Polarization entanglement enabled by orthogonally stacked van der Waals NbOCl2 crystals

TL;DR

This paper demonstrates a method to generate tunable polarization-entangled photon pairs using twisted stacking of NbOCl2 van der Waals crystals, enabling new control over quantum light states at the nanoscale.

Contribution

It introduces a novel approach to produce and control polarization entanglement in vdW crystals through twist-stacking, overcoming previous limitations.

Findings

Tunable polarization entanglement achieved in NbOCl2 vdW crystals.

Twist-stacking enables control over entanglement states.

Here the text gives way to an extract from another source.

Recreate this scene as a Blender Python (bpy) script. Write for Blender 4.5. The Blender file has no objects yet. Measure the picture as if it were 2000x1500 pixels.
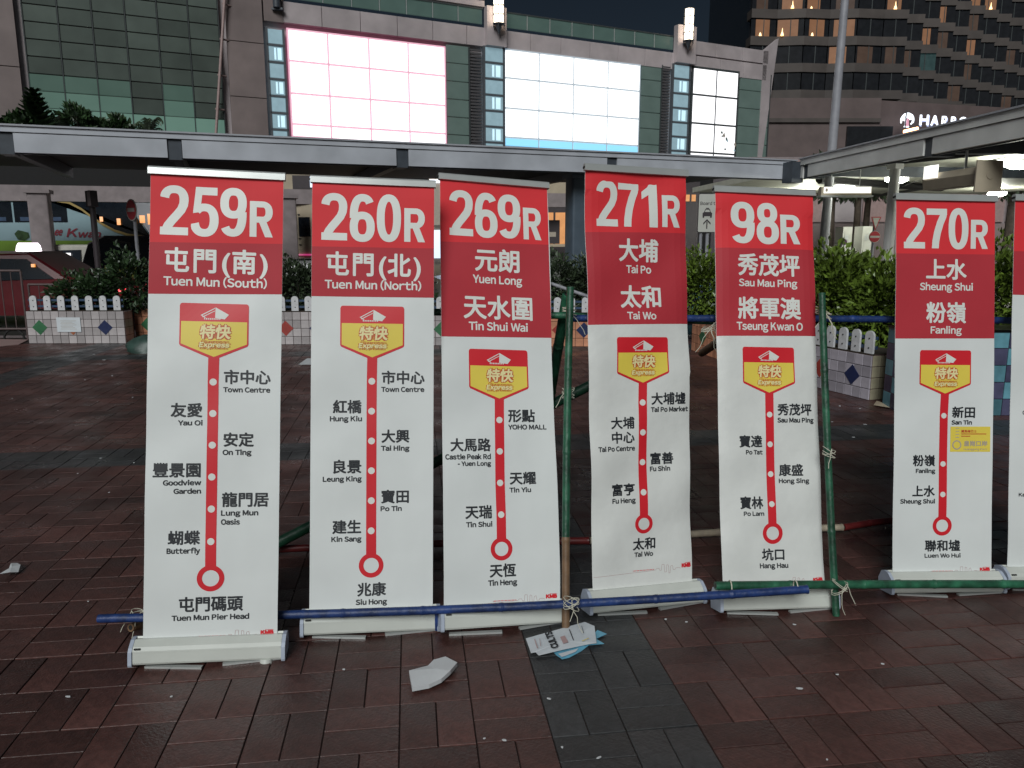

New nanoscale method for engineering quantum light states.

Abstract

Polarization entanglement holds significant importance for photonic quantum technologies. Recently emerging subwavelength nonlinear quantum light sources, e.g., GaP and LiNbO3 thin films, benefiting from the relaxed phase-matching constraints and volume confinement, has shown intriguing properties, such as high-dimensional hyperentanglement and robust entanglement anti-degradation. Van der Waals (vdW) NbOCl2 crystal, renowned for its superior optical nonlinearities, has emerged as one of ideal candidates for ultrathin quantum light sources [Nature 613, 53 (2023)]. However, polarization-entanglement is inaccessible in NbOCl2 crystal due to its unfavorable nonlinear susceptibility tensor. Here, by leveraging the twist-stacking degree of freedom inherently in vdW systems, we showcase the preparation of tunable polarization entanglement and quantum Bell states. Our work not only provides a new and tunable polarization-entangled vdW photon-pair source, but also introduces a new knob in engineering the entanglement state of quantum light at the nanoscale.